### RAW DATA
• • • •

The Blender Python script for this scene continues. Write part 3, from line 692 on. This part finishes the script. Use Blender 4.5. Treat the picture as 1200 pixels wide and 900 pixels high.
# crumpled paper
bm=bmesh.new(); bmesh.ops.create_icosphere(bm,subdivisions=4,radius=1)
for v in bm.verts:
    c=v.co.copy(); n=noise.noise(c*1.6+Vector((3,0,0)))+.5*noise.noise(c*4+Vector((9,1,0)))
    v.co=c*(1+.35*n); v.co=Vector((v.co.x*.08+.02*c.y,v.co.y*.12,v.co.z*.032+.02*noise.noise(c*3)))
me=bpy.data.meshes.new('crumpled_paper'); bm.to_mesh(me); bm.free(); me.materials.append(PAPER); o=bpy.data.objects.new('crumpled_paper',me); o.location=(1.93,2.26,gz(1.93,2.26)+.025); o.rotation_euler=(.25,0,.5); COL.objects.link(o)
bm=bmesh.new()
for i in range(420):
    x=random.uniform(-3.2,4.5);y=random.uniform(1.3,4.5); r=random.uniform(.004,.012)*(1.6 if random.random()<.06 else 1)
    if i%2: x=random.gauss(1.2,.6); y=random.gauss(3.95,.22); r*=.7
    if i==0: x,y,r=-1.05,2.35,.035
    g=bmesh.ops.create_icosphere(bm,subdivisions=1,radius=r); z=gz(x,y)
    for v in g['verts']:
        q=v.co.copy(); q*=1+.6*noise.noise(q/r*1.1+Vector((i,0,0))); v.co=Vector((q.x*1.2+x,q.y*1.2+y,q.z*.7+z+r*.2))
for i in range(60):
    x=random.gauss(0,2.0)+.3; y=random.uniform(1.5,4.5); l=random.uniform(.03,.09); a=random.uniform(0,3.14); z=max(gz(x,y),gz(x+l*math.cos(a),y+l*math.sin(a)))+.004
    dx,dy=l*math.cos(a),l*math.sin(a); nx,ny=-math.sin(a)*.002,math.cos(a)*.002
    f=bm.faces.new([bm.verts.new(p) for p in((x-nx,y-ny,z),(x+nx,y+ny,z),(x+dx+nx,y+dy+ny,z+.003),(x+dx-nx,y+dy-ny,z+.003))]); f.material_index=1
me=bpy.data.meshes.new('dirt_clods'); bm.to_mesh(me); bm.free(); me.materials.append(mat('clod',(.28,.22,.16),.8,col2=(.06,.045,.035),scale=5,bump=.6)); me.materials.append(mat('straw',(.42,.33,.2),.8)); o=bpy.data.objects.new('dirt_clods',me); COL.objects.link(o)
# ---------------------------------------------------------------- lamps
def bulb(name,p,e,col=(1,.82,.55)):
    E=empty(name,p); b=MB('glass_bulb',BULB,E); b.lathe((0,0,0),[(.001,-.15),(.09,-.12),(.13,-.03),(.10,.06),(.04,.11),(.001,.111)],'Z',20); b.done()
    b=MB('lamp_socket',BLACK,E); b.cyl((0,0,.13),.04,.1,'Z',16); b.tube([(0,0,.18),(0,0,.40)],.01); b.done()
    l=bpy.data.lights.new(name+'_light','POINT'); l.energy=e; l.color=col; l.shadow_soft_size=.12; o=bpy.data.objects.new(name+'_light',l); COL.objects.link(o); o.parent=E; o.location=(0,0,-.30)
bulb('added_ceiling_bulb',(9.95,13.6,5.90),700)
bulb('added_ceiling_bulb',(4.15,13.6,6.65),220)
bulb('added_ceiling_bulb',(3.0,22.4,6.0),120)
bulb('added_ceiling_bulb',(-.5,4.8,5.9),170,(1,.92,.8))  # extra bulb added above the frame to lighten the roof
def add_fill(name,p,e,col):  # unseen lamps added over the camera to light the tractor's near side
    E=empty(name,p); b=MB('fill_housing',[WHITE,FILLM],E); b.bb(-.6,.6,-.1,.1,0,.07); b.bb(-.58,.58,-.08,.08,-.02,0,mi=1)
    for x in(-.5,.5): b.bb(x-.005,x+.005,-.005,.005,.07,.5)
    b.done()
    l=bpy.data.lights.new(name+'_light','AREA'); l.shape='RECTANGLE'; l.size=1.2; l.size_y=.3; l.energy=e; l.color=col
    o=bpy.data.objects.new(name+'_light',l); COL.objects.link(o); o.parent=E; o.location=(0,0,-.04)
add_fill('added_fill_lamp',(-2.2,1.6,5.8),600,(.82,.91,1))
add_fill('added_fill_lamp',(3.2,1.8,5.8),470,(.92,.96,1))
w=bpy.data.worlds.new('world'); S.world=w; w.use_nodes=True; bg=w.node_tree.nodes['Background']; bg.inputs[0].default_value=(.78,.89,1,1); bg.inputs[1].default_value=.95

• • • •

### WHAT THE TASK ASKS
Reproduce the material in full, with no word added or dropped.

### FULL RESPONSE
The Blender Python script for this scene continues. Write part 3, from line 692 on. This part finishes the script. Use Blender 4.5. Treat the picture as 1200 pixels wide and 900 pixels high.
# crumpled paper
bm=bmesh.new(); bmesh.ops.create_icosphere(bm,subdivisions=4,radius=1)
for v in bm.verts:
    c=v.co.copy(); n=noise.noise(c*1.6+Vector((3,0,0)))+.5*noise.noise(c*4+Vector((9,1,0)))
    v.co=c*(1+.35*n); v.co=Vector((v.co.x*.08+.02*c.y,v.co.y*.12,v.co.z*.032+.02*noise.noise(c*3)))
me=bpy.data.meshes.new('crumpled_paper'); bm.to_mesh(me); bm.free(); me.materials.append(PAPER); o=bpy.data.objects.new('crumpled_paper',me); o.location=(1.93,2.26,gz(1.93,2.26)+.025); o.rotation_euler=(.25,0,.5); COL.objects.link(o)
bm=bmesh.new()
for i in range(420):
    x=random.uniform(-3.2,4.5);y=random.uniform(1.3,4.5); r=random.uniform(.004,.012)*(1.6 if random.random()<.06 else 1)
    if i%2: x=random.gauss(1.2,.6); y=random.gauss(3.95,.22); r*=.7
    if i==0: x,y,r=-1.05,2.35,.035
    g=bmesh.ops.create_icosphere(bm,subdivisions=1,radius=r); z=gz(x,y)
    for v in g['verts']:
        q=v.co.copy(); q*=1+.6*noise.noise(q/r*1.1+Vector((i,0,0))); v.co=Vector((q.x*1.2+x,q.y*1.2+y,q.z*.7+z+r*.2))
for i in range(60):
    x=random.gauss(0,2.0)+.3; y=random.uniform(1.5,4.5); l=random.uniform(.03,.09); a=random.uniform(0,3.14); z=max(gz(x,y),gz(x+l*math.cos(a),y+l*math.sin(a)))+.004
    dx,dy=l*math.cos(a),l*math.sin(a); nx,ny=-math.sin(a)*.002,math.cos(a)*.002
    f=bm.faces.new([bm.verts.new(p) for p in((x-nx,y-ny,z),(x+nx,y+ny,z),(x+dx+nx,y+dy+ny,z+.003),(x+dx-nx,y+dy-ny,z+.003))]); f.material_index=1
me=bpy.data.meshes.new('dirt_clods'); bm.to_mesh(me); bm.free(); me.materials.append(mat('clod',(.28,.22,.16),.8,col2=(.06,.045,.035),scale=5,bump=.6)); me.materials.append(mat('straw',(.42,.33,.2),.8)); o=bpy.data.objects.new('dirt_clods',me); COL.objects.link(o)
# ---------------------------------------------------------------- lamps
def bulb(name,p,e,col=(1,.82,.55)):
    E=empty(name,p); b=MB('glass_bulb',BULB,E); b.lathe((0,0,0),[(.001,-.15),(.09,-.12),(.13,-.03),(.10,.06),(.04,.11),(.001,.111)],'Z',20); b.done()
    b=MB('lamp_socket',BLACK,E); b.cyl((0,0,.13),.04,.1,'Z',16); b.tube([(0,0,.18),(0,0,.40)],.01); b.done()
    l=bpy.data.lights.new(name+'_light','POINT'); l.energy=e; l.color=col; l.shadow_soft_size=.12; o=bpy.data.objects.new(name+'_light',l); COL.objects.link(o); o.parent=E; o.location=(0,0,-.30)
bulb('added_ceiling_bulb',(9.95,13.6,5.90),700)
bulb('added_ceiling_bulb',(4.15,13.6,6.65),220)
bulb('added_ceiling_bulb',(3.0,22.4,6.0),120)
bulb('added_ceiling_bulb',(-.5,4.8,5.9),170,(1,.92,.8))  # extra bulb added above the frame to lighten the roof
def add_fill(name,p,e,col):  # unseen lamps added over the camera to light the tractor's near side
    E=empty(name,p); b=MB('fill_housing',[WHITE,FILLM],E); b.bb(-.6,.6,-.1,.1,0,.07); b.bb(-.58,.58,-.08,.08,-.02,0,mi=1)
    for x in(-.5,.5): b.bb(x-.005,x+.005,-.005,.005,.07,.5)
    b.done()
    l=bpy.data.lights.new(name+'_light','AREA'); l.shape='RECTANGLE'; l.size=1.2; l.size_y=.3; l.energy=e; l.color=col
    o=bpy.data.objects.new(name+'_light',l); COL.objects.link(o); o.parent=E; o.location=(0,0,-.04)
add_fill('added_fill_lamp',(-2.2,1.6,5.8),600,(.82,.91,1))
add_fill('added_fill_lamp',(3.2,1.8,5.8),470,(.92,.96,1))
w=bpy.data.worlds.new('world'); S.world=w; w.use_nodes=True; bg=w.node_tree.nodes['Background']; bg.inputs[0].default_value=(.78,.89,1,1); bg.inputs[1].default_value=.95